_WORK INSTRUCTIONS_: Your copy of the material below should match it exactly, except that it holds no pictures.

====================

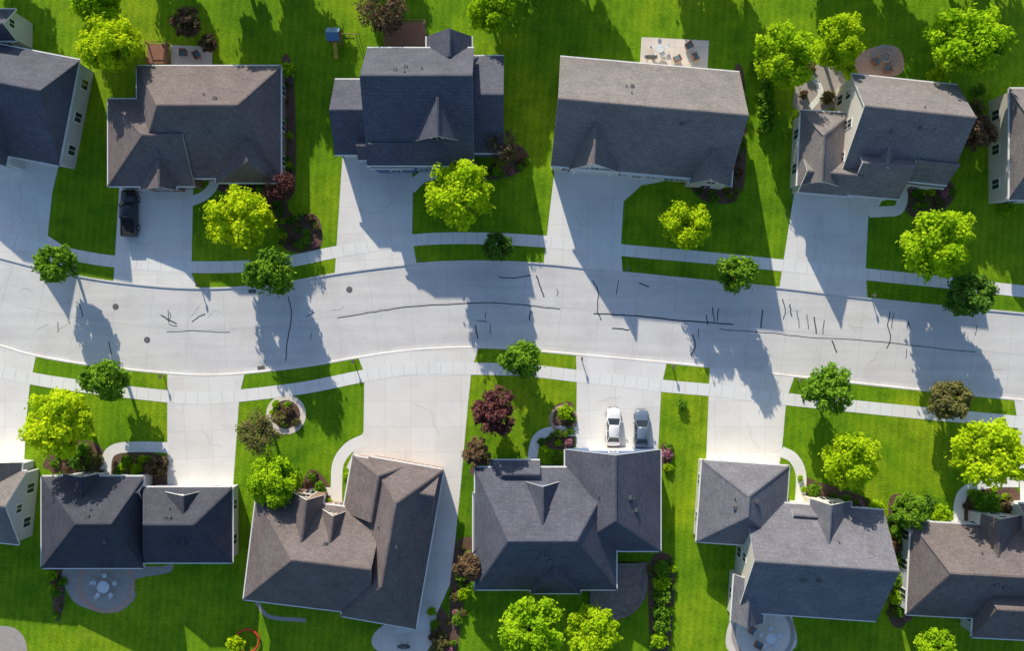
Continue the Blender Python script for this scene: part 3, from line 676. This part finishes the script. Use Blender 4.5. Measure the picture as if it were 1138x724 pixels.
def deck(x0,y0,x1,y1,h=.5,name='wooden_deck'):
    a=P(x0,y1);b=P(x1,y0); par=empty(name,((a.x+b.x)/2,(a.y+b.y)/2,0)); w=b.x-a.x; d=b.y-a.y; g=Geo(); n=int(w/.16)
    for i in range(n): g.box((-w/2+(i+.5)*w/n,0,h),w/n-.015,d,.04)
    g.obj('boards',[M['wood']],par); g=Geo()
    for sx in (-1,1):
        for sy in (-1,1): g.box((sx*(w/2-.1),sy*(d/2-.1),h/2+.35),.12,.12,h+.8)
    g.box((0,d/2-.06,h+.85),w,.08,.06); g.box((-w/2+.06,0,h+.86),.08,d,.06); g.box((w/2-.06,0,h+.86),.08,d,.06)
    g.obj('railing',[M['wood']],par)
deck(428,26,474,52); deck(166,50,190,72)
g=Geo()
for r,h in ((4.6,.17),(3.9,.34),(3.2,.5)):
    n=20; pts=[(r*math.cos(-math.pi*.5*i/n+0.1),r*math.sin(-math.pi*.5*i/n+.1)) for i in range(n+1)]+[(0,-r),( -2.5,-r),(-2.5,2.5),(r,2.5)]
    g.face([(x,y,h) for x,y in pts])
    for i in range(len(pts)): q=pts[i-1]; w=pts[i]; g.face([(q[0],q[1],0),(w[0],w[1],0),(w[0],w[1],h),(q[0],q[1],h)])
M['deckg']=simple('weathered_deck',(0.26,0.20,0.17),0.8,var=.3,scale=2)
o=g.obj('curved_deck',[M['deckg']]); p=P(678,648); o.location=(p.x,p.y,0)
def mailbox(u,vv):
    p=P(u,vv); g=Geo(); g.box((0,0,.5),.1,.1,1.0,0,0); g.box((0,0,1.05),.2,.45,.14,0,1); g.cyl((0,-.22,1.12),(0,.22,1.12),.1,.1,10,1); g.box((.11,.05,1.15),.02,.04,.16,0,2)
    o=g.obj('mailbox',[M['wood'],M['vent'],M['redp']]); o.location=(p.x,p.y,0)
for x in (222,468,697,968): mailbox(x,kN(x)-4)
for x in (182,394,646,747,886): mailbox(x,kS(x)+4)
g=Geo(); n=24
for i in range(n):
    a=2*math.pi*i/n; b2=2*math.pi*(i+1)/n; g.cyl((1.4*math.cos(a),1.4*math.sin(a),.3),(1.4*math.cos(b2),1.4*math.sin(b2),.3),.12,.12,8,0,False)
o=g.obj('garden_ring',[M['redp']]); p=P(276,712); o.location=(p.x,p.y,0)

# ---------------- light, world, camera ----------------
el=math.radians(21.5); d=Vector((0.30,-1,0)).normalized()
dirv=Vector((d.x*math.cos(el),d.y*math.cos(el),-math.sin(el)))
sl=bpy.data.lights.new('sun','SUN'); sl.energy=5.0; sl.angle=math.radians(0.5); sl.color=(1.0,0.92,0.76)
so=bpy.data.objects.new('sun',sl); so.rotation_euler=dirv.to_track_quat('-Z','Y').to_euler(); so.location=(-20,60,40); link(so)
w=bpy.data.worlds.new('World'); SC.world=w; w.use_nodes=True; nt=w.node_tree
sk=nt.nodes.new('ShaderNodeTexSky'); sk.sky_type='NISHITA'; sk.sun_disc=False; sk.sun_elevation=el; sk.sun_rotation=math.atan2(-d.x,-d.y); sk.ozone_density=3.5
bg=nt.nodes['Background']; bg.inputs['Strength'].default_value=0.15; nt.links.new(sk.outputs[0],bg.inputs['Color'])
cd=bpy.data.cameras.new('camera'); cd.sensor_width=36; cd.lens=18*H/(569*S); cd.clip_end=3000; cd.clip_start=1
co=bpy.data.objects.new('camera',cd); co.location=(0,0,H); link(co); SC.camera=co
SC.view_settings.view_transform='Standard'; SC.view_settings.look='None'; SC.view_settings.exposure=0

====================

_RESULT_:
Continue the Blender Python script for this scene: part 3, from line 676. This part finishes the script. Use Blender 4.5. Measure the picture as if it were 1138x724 pixels.
def deck(x0,y0,x1,y1,h=.5,name='wooden_deck'):
    a=P(x0,y1);b=P(x1,y0); par=empty(name,((a.x+b.x)/2,(a.y+b.y)/2,0)); w=b.x-a.x; d=b.y-a.y; g=Geo(); n=int(w/.16)
    for i in range(n): g.box((-w/2+(i+.5)*w/n,0,h),w/n-.015,d,.04)
    g.obj('boards',[M['wood']],par); g=Geo()
    for sx in (-1,1):
        for sy in (-1,1): g.box((sx*(w/2-.1),sy*(d/2-.1),h/2+.35),.12,.12,h+.8)
    g.box((0,d/2-.06,h+.85),w,.08,.06); g.box((-w/2+.06,0,h+.86),.08,d,.06); g.box((w/2-.06,0,h+.86),.08,d,.06)
    g.obj('railing',[M['wood']],par)
deck(428,26,474,52); deck(166,50,190,72)
g=Geo()
for r,h in ((4.6,.17),(3.9,.34),(3.2,.5)):
    n=20; pts=[(r*math.cos(-math.pi*.5*i/n+0.1),r*math.sin(-math.pi*.5*i/n+.1)) for i in range(n+1)]+[(0,-r),( -2.5,-r),(-2.5,2.5),(r,2.5)]
    g.face([(x,y,h) for x,y in pts])
    for i in range(len(pts)): q=pts[i-1]; w=pts[i]; g.face([(q[0],q[1],0),(w[0],w[1],0),(w[0],w[1],h),(q[0],q[1],h)])
M['deckg']=simple('weathered_deck',(0.26,0.20,0.17),0.8,var=.3,scale=2)
o=g.obj('curved_deck',[M['deckg']]); p=P(678,648); o.location=(p.x,p.y,0)
def mailbox(u,vv):
    p=P(u,vv); g=Geo(); g.box((0,0,.5),.1,.1,1.0,0,0); g.box((0,0,1.05),.2,.45,.14,0,1); g.cyl((0,-.22,1.12),(0,.22,1.12),.1,.1,10,1); g.box((.11,.05,1.15),.02,.04,.16,0,2)
    o=g.obj('mailbox',[M['wood'],M['vent'],M['redp']]); o.location=(p.x,p.y,0)
for x in (222,468,697,968): mailbox(x,kN(x)-4)
for x in (182,394,646,747,886): mailbox(x,kS(x)+4)
g=Geo(); n=24
for i in range(n):
    a=2*math.pi*i/n; b2=2*math.pi*(i+1)/n; g.cyl((1.4*math.cos(a),1.4*math.sin(a),.3),(1.4*math.cos(b2),1.4*math.sin(b2),.3),.12,.12,8,0,False)
o=g.obj('garden_ring',[M['redp']]); p=P(276,712); o.location=(p.x,p.y,0)

# ---------------- light, world, camera ----------------
el=math.radians(21.5); d=Vector((0.30,-1,0)).normalized()
dirv=Vector((d.x*math.cos(el),d.y*math.cos(el),-math.sin(el)))
sl=bpy.data.lights.new('sun','SUN'); sl.energy=5.0; sl.angle=math.radians(0.5); sl.color=(1.0,0.92,0.76)
so=bpy.data.objects.new('sun',sl); so.rotation_euler=dirv.to_track_quat('-Z','Y').to_euler(); so.location=(-20,60,40); link(so)
w=bpy.data.worlds.new('World'); SC.world=w; w.use_nodes=True; nt=w.node_tree
sk=nt.nodes.new('ShaderNodeTexSky'); sk.sky_type='NISHITA'; sk.sun_disc=False; sk.sun_elevation=el; sk.sun_rotation=math.atan2(-d.x,-d.y); sk.ozone_density=3.5
bg=nt.nodes['Background']; bg.inputs['Strength'].default_value=0.15; nt.links.new(sk.outputs[0],bg.inputs['Color'])
cd=bpy.data.cameras.new('camera'); cd.sensor_width=36; cd.lens=18*H/(569*S); cd.clip_end=3000; cd.clip_start=1
co=bpy.data.objects.new('camera',cd); co.location=(0,0,H); link(co); SC.camera=co
SC.view_settings.view_transform='Standard'; SC.view_settings.look='None'; SC.view_settings.exposure=0